# PROBLEM DESCRIPTION
Scan the material below for the string "scene", and copy every line where it shows up.

_ _ _ _ _ _ _

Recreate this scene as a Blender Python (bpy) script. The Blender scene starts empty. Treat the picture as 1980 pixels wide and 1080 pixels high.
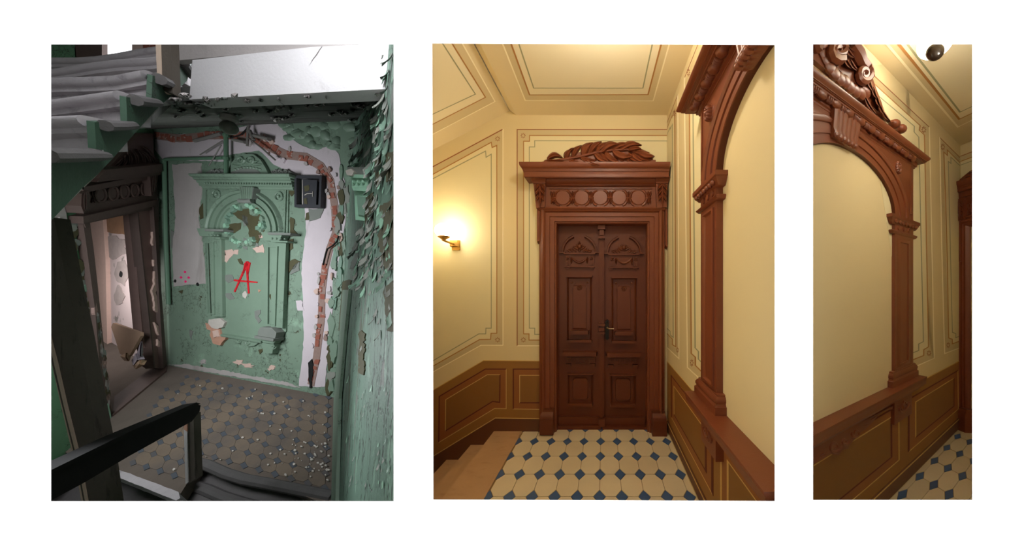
import bpy, bmesh, math, random
from mathutils import Vector

# ------------------------------------------------------------------ camera, world, lamps, exposure
scn = bpy.context.scene
COL = scn.collection
F, PX, PY, EYE = 600.0, 1167.0, 557.0, 1.45          # focal length and principal point in pixels of 1980x1080
cd = bpy.data.cameras.new('camera')
cd.sensor_fit = 'HORIZONTAL'; cd.sensor_width = 36.0
cd.lens = 36.0 * F / 1980.0
cd.shift_x = (990.0 - PX) / 1980.0
cd.shift_y = (PY - 540.0) / 1980.0
cd.clip_start = 0.02; cd.clip_end = 100
cam = bpy.data.objects.new('camera', cd); COL.objects.link(cam)
cam.location = (0, 0, EYE); cam.rotation_euler = (math.pi / 2, 0, 0)
scn.camera = cam

wd = bpy.data.worlds.new('world'); scn.world = wd; wd.use_nodes = True
wd.node_tree.nodes['Background'].inputs[0].default_value = (1.0, 1.0, 1.0, 1)
wd.node_tree.nodes['Background'].inputs[1].default_value = 0.6

scn.view_settings.view_transform = 'Standard'
scn.view_settings.look = 'None'
scn.view_settings.exposure = 0.0
scn.view_settings.gamma = 1.0
scn.view_settings.use_curve_mapping = False


def lamp(name, kind, loc, power, color, size=0.2, target=None, size_y=None, spread=None):
    l = bpy.data.lights.new(name, kind); l.energy = power; l.color = color
    if kind == 'AREA':
        l.size = size
        if spread: l.spread = spread
        if size_y: l.shape = 'RECTANGLE'; l.size_y = size_y
    else:
        l.shadow_soft_size = size
    o = bpy.data.objects.new(name, l); COL.objects.link(o); o.location = loc
    if target is not None:
        o.rotation_euler = (Vector(target) - Vector(loc)).to_track_quat('-Z', 'Y').to_euler()
    return o


# tall strip lamp added far to the side, only to brighten the mount wall
lamp('mount_wall_fill_light', 'AREA', (4.8, 0.1, 1.45), 1900, (1, 1, 1), 0.25, (-2.0, 1.0, 1.45), 2.4)
WARM = (1.0, 0.91, 0.76)
COOL = (0.93, 0.965, 1.0)
lamp('hall_ceiling_lamp_light', 'POINT', (0.02, 1.75, 2.98), 25, WARM, 0.10)
lamp('niche_hall_ceiling_lamp_light', 'POINT', (2.1, 1.15, 2.55), 12, WARM, 0.09)
# daylight of the ruined stairwell: the window up the stairs, the stair window behind the viewer, the side room's window; plus one added fill lamp
lamp('upper_window_daylight', 'AREA', (-3.9, 3.3, 4.1), 22, COOL, 1.0, (-3.0, 1.6, 1.8), 0.8)
lamp('landing_window_daylight', 'AREA', (-7.3, 3.3, 1.9), 115, COOL, 1.5, (-6.6, 6.2, 1.0), 1.8, spread=2.9)
lamp('stair_window_daylight', 'AREA', (-1.55, 1.25, 3.7), 42, COOL, 0.8, (-3.6, 3.2, 2.4), 0.5)
lamp('right_wall_fill_light', 'AREA', (-3.7, 1.8, 1.0), 12, COOL, 0.8, (-1.5, 2.0, 0.5), 1.0, spread=1.5)  # fill lamp added to brighten the peeling right wall, not a window
lamp('side_room_daylight', 'AREA', (-11.3, 6.1, 1.9), 40, (1, 0.96, 0.95), 0.6, (-11.9, 7.5, 0.8))

# ------------------------------------------------------------------ geometry helpers
WLOC = {}                                             # world position of every origin


def ray(x, y):
    return Vector(((x - PX) / F, 1.0, (PY - y) / F))


EYEV = Vector((0, 0, EYE))


class Surf:
    """A plane of the place: origin o, unit axes u (along), v (up), n (out of it, into the room)."""
    def __init__(s, o, u, v=(0, 0, 1), ku=1.0):
        s.o = Vector(o); s.u = Vector(u).normalized(); s.n = s.u.cross(Vector(v)).normalized()
        s.v = s.n.cross(s.u); s.ku = ku
    def P(s, x, y, d=0.0):                            # the point of the plane, d in front of it, that shows at pixel x, y
        r = ray(x, y); o = s.o - EYEV
        return r * (((o + s.n * d).dot(s.n)) / r.dot(s.n)) + EYEV
    def uv(s, x, y, d=0.0):
        p = s.P(x, y, d) - s.o
        return (p.dot(s.u), p.dot(s.v))
    def at(s, u, v, d=0.0):
        return s.o + s.u * u + s.v * v + s.n * d


class MB:
    def __init__(s): s.v = []; s.f = []
    def add(s, vs, fs):
        b = len(s.v); s.v += [Vector(p) for p in vs]; s.f += [tuple(b + i for i in f) for f in fs]
        return s
    def slab(s, front, off):                          # polygon 'front' extruded by the vector off
        n = len(front); back = [p + off for p in front]
        fs = [tuple(range(n)), tuple(range(2 * n - 1, n - 1, -1))]
        fs += [(i, n + i, n + (i + 1) % n, (i + 1) % n) for i in range(n)]
        return s.add(list(front) + back, fs)
    def prism(s, S, pts, d0, d1):                     # pixel outline, from depth d0 to d1 off the plane
        return s.slab([S.P(x, y, d1) for x, y in pts], S.n * (d0 - d1))
    def prismuv(s, S, pts, d0, d1):
        return s.slab([S.at(u, v, d1) for u, v in pts], S.n * (d0 - d1))
    def rect(s, S, x0, y0, x1, y1, d0, d1):
        return s.prism(S, [(x0, y0), (x1, y0), (x1, y1), (x0, y1)], d0, d1)
    def pyramid(s, S, pts, d0, d1, k):                # raised field with sloping edges: outline shrinks by k towards its front
        c = Vector((0, 0, 0)); b = [S.P(x, y, d0) for x, y in pts]
        for p in b: c += p / len(b)
        t = [c + (p - c) * k + S.n * (d1 - d0) for p in b]; n = len(b)
        return s.add(b + t, [tuple(range(n, 2 * n))] + [(i, (i + 1) % n, n + (i + 1) % n, n + i) for i in range(n)])
    def sweep(s, S, path, prof, closed=False):        # mitred moulding: path in plane metres, prof = (offset to the left of the path, height)
        k = S.ku; P = [Vector((u * k, v)) for u, v in path]; n = len(P); m = len(prof); vs = []
        for i in range(n):
            a = P[(i - 1) % n] if (closed or i > 0) else None
            b = P[(i + 1) % n] if (closed or i < n - 1) else None
            t1 = (P[i] - a).normalized() if a is not None else None
            t2 = (b - P[i]).normalized() if b is not None else None
            if t1 is None: t1 = t2
            if t2 is None: t2 = t1
            n1 = Vector((-t1.y, t1.x)); n2 = Vector((-t2.y, t2.x)); mm = n1 + n2
            if mm.length < 1e-6: mm = n1.copy()
            mm.normalize(); mm /= max(0.35, mm.dot(n1))
            for off, h in prof:
                q = P[i] + mm * off
                vs.append(S.at(q.x / k, q.y, h))
        fs = []
        for i in range(n if closed else n - 1):
            j = (i + 1) % n
            for q in range(m - 1): fs.append((i * m + q, i * m + q + 1, j * m + q + 1, j * m + q))
        if not closed: fs += [tuple(range(m)), tuple(range(n * m - 1, (n - 1) * m - 1, -1))]
        return s.add(vs, fs)
    def hood(s, S, A, B, prof, k=1.0, kr=None):       # projecting cornice from A to B (plane metres) with returns; prof = (height, depth)
        A = Vector(A); B = Vector(B); t = (B - A).normalized(); up = Vector((-t.y, t.x)); vs = []
        kr = k if kr is None else kr
        for w, d in prof:
            a = A - t * (k * d) + up * w; b = B + t * (kr * d) + up * w
            vs += [S.at(a.x, a.y, 0), S.at(a.x, a.y, d), S.at(b.x, b.y, d), S.at(b.x, b.y, 0)]
        fs = []
        for i in range(len(prof) - 1):
            for q in range(3): fs.append((i * 4 + q, i * 4 + q + 1, i * 4 + q + 5, i * 4 + q + 4))
        e = 4 * (len(prof) - 1)
        fs += [(0, 1, 2, 3), (e + 3, e + 2, e + 1, e), ]
        fs += [tuple(4 * i + 3 for i in range(len(prof))) + tuple(4 * i for i in reversed(range(len(prof))))]
        return s.add(vs, fs)
    def tube(s, pts, r, seg=8):
        pts = [Vector(p) for p in pts]; n = len(pts); vs = []
        rr = r if isinstance(r, (list, tuple)) else [r] * n
        t0 = (pts[1] - pts[0]).normalized()
        a = t0.orthogonal().normalized()
        for i in range(n):
            t = (pts[min(i + 1, n - 1)] - pts[max(i - 1, 0)]).normalized()
            a = (a - t * a.dot(t)).normalized(); b = t.cross(a)
            for q in range(seg):
                w = 2 * math.pi * q / seg
                vs.append(pts[i] + (a * math.cos(w) + b * math.sin(w)) * rr[i])
        fs = [(i * seg + q, i * seg + (q + 1) % seg, (i + 1) * seg + (q + 1) % seg, (i + 1) * seg + q) for i in range(n - 1) for q in range(seg)]
        fs += [tuple(range(seg)), tuple(range(n * seg - 1, (n - 1) * seg - 1, -1))]
        return s.add(vs, fs)
    def ball(s, c, ax, ay, az, nu=12, nv=8):
        c = Vector(c); ax, ay, az = Vector(ax), Vector(ay), Vector(az); vs = [c + az]
        for j in range(1, nv):
            th = math.pi * j / nv
            for i in range(nu):
                ph = 2 * math.pi * i / nu
                vs.append(c + ax * (math.sin(th) * math.cos(ph)) + ay * (math.sin(th) * math.sin(ph)) + az * math.cos(th))
        vs.append(c - az); fs = []
        for i in range(nu): fs.append((0, 1 + i, 1 + (i + 1) % nu))
        for j in range(nv - 2):
            for i in range(nu):
                a = 1 + j * nu; fs.append((a + i, a + nu + i, a + nu + (i + 1) % nu, a + (i + 1) % nu))
        l = len(vs) - 1; a = 1 + (nv - 2) * nu
        for i in range(nu): fs.append((l, a + (i + 1) % nu, a + i))
        return s.add(vs, fs)
    def lathe(s, c, ax, ay, az, prof, seg=20):        # prof = (radius, height along az)
        c = Vector(c); ax, ay, az = Vector(ax), Vector(ay), Vector(az); vs = []
        for r, h in prof:
            for q in range(seg):
                w = 2 * math.pi * q / seg; vs.append(c + (ax * math.cos(w) + ay * math.sin(w)) * r + az * h)
        n = len(prof)
        fs = [(i * seg + q, i * seg + (q + 1) % seg, (i + 1) * seg + (q + 1) % seg, (i + 1) * seg + q) for i in range(n - 1) for q in range(seg)]
        fs += [tuple(range(seg)), tuple(range(n * seg - 1, (n - 1) * seg - 1, -1))]
        return s.add(vs, fs)
    def leaf(s, S, base, tip, w, d, rise, bend=0.0, n=7, lift=0.0, tipd=0.0):   # carved leaf: pixel base and tip, width w px
        (bx, by), (tx, ty) = base, tip; dx, dy = tx - bx, ty - by; L = math.hypot(dx, dy); nx, ny = -dy / L, dx / L
        vs = []; cols = (-1.0, -0.55, 0.0, 0.55, 1.0); hs = (0.0, 0.8, 0.38, 0.8, 0.0)
        for i in range(n + 1):
            t = i / n; ww = 0.5 * w * (math.sin(math.pi * min(1, 0.12 + 0.88 * t ** 0.85)) ** 0.75 if t < 1 else 0.02)
            o = bend * math.sin(math.pi * t) * L
            for c, h in zip(cols, hs):
                x = bx + dx * t + nx * (o + c * ww); y = by + dy * t + ny * (o + c * ww)
                vs.append(S.P(x, y, d + rise * h * (0.4 + 0.6 * math.sin(math.pi * t)) + lift * t * t + 0.001 + tipd * math.sin(math.pi * t)))
        m = 5; fs = [(i * m + q, i * m + q + 1, (i + 1) * m + q + 1, (i + 1) * m + q) for i in range(n) for q in range(m - 1)]
        nb = len(vs); bo = [i * m for i in range(n + 1)] + [n * m + 1, n * m + 2, n * m + 3] + [i * m + m - 1 for i in range(n, -1, -1)] + [3, 2, 1]
        k = len(bo); bk = [vs[i] - S.n * max(0.004, (vs[i] - S.o).dot(S.n) - d + 0.003) for i in bo]
        fs += [(bo[i], bo[(i + 1) % k], nb + (i + 1) % k, nb + i) for i in range(k)]
        return s.add(vs + bk, fs)
    def build(s, name, mat, parent=None, kind=None, label=None, cat=None, group=None, smooth=35):
        lo = Vector((min(p.x for p in s.v), min(p.y for p in s.v), min(p.z for p in s.v)))
        hi = Vector((max(p.x for p in s.v), max(p.y for p in s.v), max(p.z for p in s.v)))
        org = Vector(((lo.x + hi.x) / 2, (lo.y + hi.y) / 2, lo.z))
        me = bpy.data.meshes.new(name)
        bm = bmesh.new(); bv = [bm.verts.new(p - org) for p in s.v]
        for f in s.f:
            try: bm.faces.new([bv[i] for i in f])
            except ValueError: pass
        bmesh.ops.recalc_face_normals(bm, faces=bm.faces)
        bm.to_mesh(me); bm.free()
        for p in me.polygons: p.use_smooth = smooth > 0
        if smooth > 0: me.set_sharp_from_angle(angle=math.radians(smooth))
        me.materials.append(mat)
        o = bpy.data.objects.new(name, me); COL.objects.link(o)
        return place(o, org, parent, kind, label, cat, group)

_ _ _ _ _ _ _

# REPLY
Recreate this scene as a Blender Python (bpy) script. The Blender scene starts empty. Treat the picture as 1980 pixels wide and 1080 pixels high.
scn = bpy.context.scene